* THE REQUEST
Extract word for word the lines of the listing from its start to the line holding "R = math.radians", both ends kept; pictures are not part of the copy.

* DATA EXTRACT
┌──

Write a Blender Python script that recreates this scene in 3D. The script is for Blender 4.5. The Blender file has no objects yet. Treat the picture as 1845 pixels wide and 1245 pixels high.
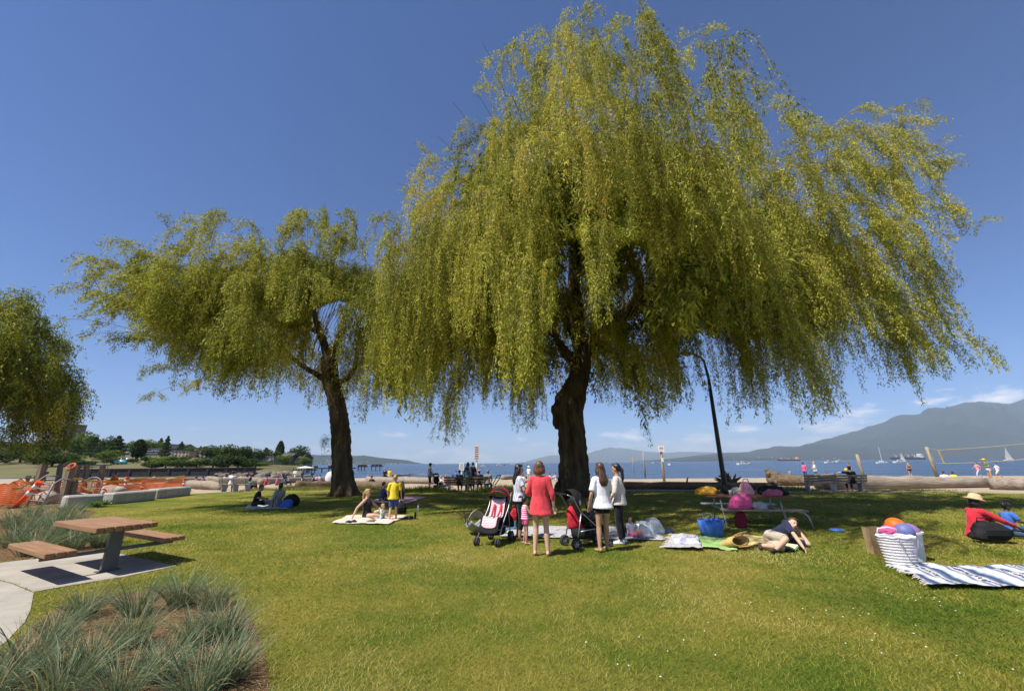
import bpy, bmesh, math, random
import numpy as np
from mathutils import Vector, Matrix, Euler, noise as mnoise

random.seed(7)
RNG = np.random.default_rng(7)
SC = bpy.context.scene
COL = SC.collection
R = math.radians

# ------------------------------------------------------------------ camera, world, sun, exposure
F, TP, CX, CY, EYE = 720.0, 211.5 / 720.0, 922.5, 622.5, 1.65     # photo: 1845 x 1245, focal length in photo pixels
PITCH = math.atan(TP); CP, SP = math.cos(PITCH), math.sin(PITCH)
cam = bpy.data.cameras.new('camera'); cam_ob = bpy.data.objects.new('camera', cam); COL.objects.link(cam_ob)
cam.sensor_width = 36.0; cam.lens = 36.0 * F / 1845.0
cam.clip_start = 0.05; cam.clip_end = 120000.0
ROLL = 0.009
cam_ob.matrix_world = Matrix.Translation((0, 0, EYE)) @ Matrix.Rotation(math.pi / 2 + PITCH, 4, 'X') @ Matrix.Rotation(-ROLL, 4, 'Z')
SC.camera = cam_ob

SUN_AZ, SUN_EL = R(236.0), R(59.0)          # compass-like azimuth from +Y towards +X
world = bpy.data.worlds.new('World'); SC.world = world; world.use_nodes = True
def build_world():
    nt = world.node_tree; N = nt.nodes; L = nt.links
    bg = N['Background']; bg.inputs['Strength'].default_value = 0.066
    sky = N.new('ShaderNodeTexSky'); sky.sky_type = 'NISHITA'; sky.sun_disc = False
    sky.sun_elevation = SUN_EL; sky.sun_rotation = SUN_AZ
    sky.air_density = 1.0; sky.altitude = 1500; sky.dust_density = 0.1; sky.ozone_density = 6.0
    # low fair-weather cumulus far out over the strait, in front of the blue, by direction
    tc = N.new('ShaderNodeTexCoord')
    sep = N.new('ShaderNodeSeparateXYZ'); L.new(tc.outputs['Generated'], sep.inputs[0])
    az = N.new('ShaderNodeMath'); az.operation = 'ARCTAN2'; L.new(sep.outputs[0], az.inputs[0]); L.new(sep.outputs[1], az.inputs[1])
    comb = N.new('ShaderNodeCombineXYZ')
    sx = N.new('ShaderNodeMath'); sx.operation = 'MULTIPLY'; sx.inputs[1].default_value = 7.0; L.new(az.outputs[0], sx.inputs[0])
    sz = N.new('ShaderNodeMath'); sz.operation = 'MULTIPLY'; sz.inputs[1].default_value = 22.0; L.new(sep.outputs[2], sz.inputs[0])
    L.new(sx.outputs[0], comb.inputs[0]); L.new(sz.outputs[0], comb.inputs[1])
    n1 = N.new('ShaderNodeTexNoise'); n1.inputs['Scale'].default_value = 1.15; n1.inputs['Detail'].default_value = 9; n1.inputs['Roughness'].default_value = .58
    L.new(comb.outputs[0], n1.inputs['Vector'])
    # clouds thin out with height: threshold rises with elevation
    mr = N.new('ShaderNodeMapRange'); mr.inputs['From Min'].default_value = 0.03; mr.inputs['From Max'].default_value = 0.20
    mr.inputs['To Min'].default_value = 0.0; mr.inputs['To Max'].default_value = 0.42; L.new(sep.outputs[2], mr.inputs['Value'])
    # and grow towards the mountains (azimuth to the right)
    ma = N.new('ShaderNodeMapRange'); ma.inputs['From Min'].default_value = -0.3; ma.inputs['From Max'].default_value = 1.0
    ma.inputs['To Min'].default_value = -0.05; ma.inputs['To Max'].default_value = 0.10; L.new(az.outputs[0], ma.inputs['Value'])
    s1 = N.new('ShaderNodeMath'); s1.operation = 'SUBTRACT'; L.new(n1.outputs['Fac'], s1.inputs[0]); L.new(mr.outputs[0], s1.inputs[1])
    s2 = N.new('ShaderNodeMath'); s2.operation = 'ADD'; L.new(s1.outputs[0], s2.inputs[0]); L.new(ma.outputs[0], s2.inputs[1])
    m2 = N.new('ShaderNodeMapRange'); m2.inputs['From Min'].default_value = 0.47; m2.inputs['From Max'].default_value = 0.62
    m2.inputs['To Min'].default_value = 0.0; m2.inputs['To Max'].default_value = 0.8; L.new(s2.outputs[0], m2.inputs['Value'])
    mix = N.new('ShaderNodeMix'); mix.data_type = 'RGBA'
    tint = N.new('ShaderNodeMix'); tint.data_type = 'RGBA'; tint.blend_type = 'MULTIPLY'; tint.inputs['Factor'].default_value = 1.0
    L.new(sky.outputs[0], tint.inputs['A']); tint.inputs['B'].default_value = (.70, .95, 1.30, 1)
    L.new(m2.outputs[0], mix.inputs['Factor']); L.new(tint.outputs['Result'], mix.inputs['A'])
    mix.inputs['B'].default_value = (17.0, 15.0, 14.6, 1)
    L.new(mix.outputs['Result'], bg.inputs['Color'])
build_world()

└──

* WRITTEN SOLUTION
Write a Blender Python script that recreates this scene in 3D. The script is for Blender 4.5. The Blender file has no objects yet. Treat the picture as 1845 pixels wide and 1245 pixels high.
import bpy, bmesh, math, random
import numpy as np
from mathutils import Vector, Matrix, Euler, noise as mnoise

random.seed(7)
RNG = np.random.default_rng(7)
SC = bpy.context.scene
COL = SC.collection
R = math.radians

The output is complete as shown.